A intolerância religiosa é crime no Brasil e diversas leis asseguram a liberdade de culto e a proteção a quem queira professar a sua fé em território nacional. Começando pela Constituição Federal, que em seu artigo 5º, inciso IV, garante que “é inviolável a liberdade de consciência e de crença, sendo assegurado o livre exercício dos cultos religiosos e garantida, na forma da lei, a proteção aos locais de culto e a suas liturgias”.

O Código Penal Brasileiro, por sua vez, estabelece em seu artigo 208, que é crime “escarnecer de alguém publicamente, por motivo de crença ou função religiosa; impedir ou perturbar cerimônia ou prática de culto religioso; vilipendiar publicamente ato ou objeto de culto religioso”.

Recentemente, a Lei nº 14.532/2023 acrescentou ao artigo 140 do Código Penal o parágrafo terceiro, que determina que, no caso do crime de injúria, se consistir na utilização de elementos referentes à religião, a pena será aumentada.
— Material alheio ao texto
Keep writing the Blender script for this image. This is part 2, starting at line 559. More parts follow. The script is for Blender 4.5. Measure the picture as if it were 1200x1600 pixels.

Aparentemente, o poder público tem ampliado esforços no sentido de coibir tal prática, legislando a respeito e buscando acolher as vítimas com espaços especializados para cumprir efetivamente as diligências sobre a matéria. Em Maceió, por exemplo, foi inaugurada em 2022, a Delegacia Especial dos Crimes contra Vulneráveis Yalorixá Tia Marcelina, cujo nome faz referência a uma importante praticante do candomblé que teve seu terreiro destruído.

Número de casos só aumenta
Foto: Cortesia

Apesar dessas medidas, os casos seguem crescendo. Este ano, somente na Comissão de Promoção e Igualdade Racial da OAB Alagoas, foram registrados mais que o dobro de casos em relação ao ano passado, foram 4 denúncias em 2022, contra 10, até outubro de 2023.

Membra da Comissão, Jeysilla Nascimento, explica que a Ordem possui uma frente de atuação específica para Intolerância Religiosa, mas que o trabalho das duas, na prática, é interrelacionado.

“Infelizmente, sabemos que a maioria das denúncias diz respeito às religiões de matriz africana, então atuamos em conjunto entre as Comissões de Igualdade Racial e Intolerância, nesses casos”.

“Ficava perguntando se queriam acarajé”
Foto: Cortesia

Charlene Araújo sabe muito bem o que é passar por esse tipo de preconceito. A jornalista alagoana deixou de ser apenas uma repórter para se tornar notícia no cenário local quando, durante um período de preceito, após sua iniciação no Candomblé, passou a trabalhar caracterizada de acordo com as normas de sua religião.

“Um técnico da transmissão não sabia que eu o estava ouvindo pelo fone e ficou insistentemente perguntando aos colegas se alguém queria acarajé. Também me perguntaram se eu estava andando fantasiada e se já estava no clima ‘afro’. Tem gente que, em tom de brincadeira, solta: não vai fazer macumba para mim não, né?!”.

Ela disse que em alguns casos é preciso falar com mais firmeza para ser respeitada e para que as pessoas entendam que as palavras delas podem machucar. “Quando vejo alguém com atitude preconceituosa, busco o equilíbrio e lembro das sábias palavras da minha avó: cada um dá o que tem”.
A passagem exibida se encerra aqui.